The current paper-based system will continue to operate, so people can use it if they want to.

The service is operated by the Office of the Public Guardian and currently handles more than 19 million pieces of paper annually.

The Government has also committed to looking further into how the new digital system could improve the witnessing process and make it simpler.

The reforms will bolster safeguards to protect vulnerable people from abuse or fraud, the Government said.

The plans include new identification checks which would require official documents or information such as a driving licence, passport or government gateway account as part of a strengthened verification process, it added.

The number of registered LPAs has increased drastically in recent years to more than six million, but the process of making one retains many paper-based features that are more than 30 years old.

The announcement follows a Government consultation which sought views on modernising the system.
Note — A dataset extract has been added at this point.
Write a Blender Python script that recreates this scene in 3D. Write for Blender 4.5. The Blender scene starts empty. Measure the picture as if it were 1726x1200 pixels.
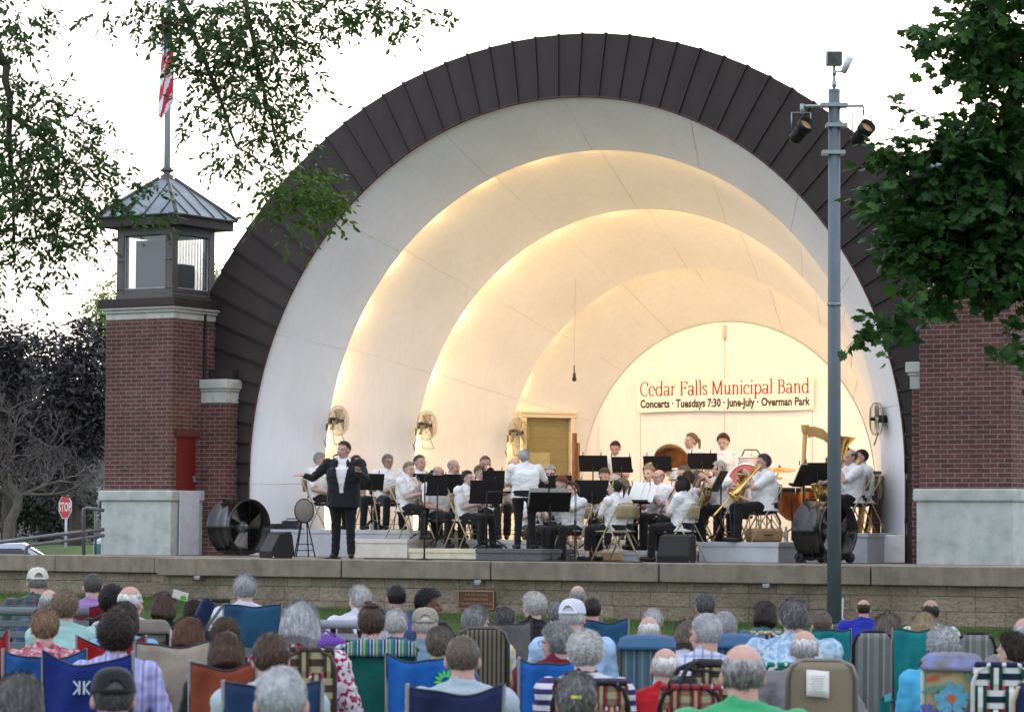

The proposals have been developed following engagement with Age UK, the Law Society and the National Mental Capacity Forum.

Justice Minister Tom Pursglove said: “A lasting power of attorney provides comfort and reassurance to millions of people that decisions will be made in their best interests should they lose capacity.

“Our reforms will make the system easier to access, simpler and even more secure from fraud. This forms part of our plans to harness technology across government and provide better services to the public.”

Stuart Howard, Interim Public Guardian for England and Wales, said: “Lasting powers of attorney are vital in helping people plan for the future and stay in control of their decisions.

“These reforms will enable us to modernise the process – ensuring our service is fit for the future, safe and simple to use, and can be accessed online.”

Shaun Moore, financial planning expert at wealth managers Quilter said a revamp of the power of attorney system is “long overdue”.

He continued: “An LPA can only be created while you have mental capacity – once you’ve lost capacity it is too late.

“While the conversation with family members can be hard and the process time-consuming, it must be put to the top of the to-do list or risk losing this vital avenue of protection.

“For those considering registering an LPA, it is vital to do so sooner rather than later to ensure it is in place should the worst happen.”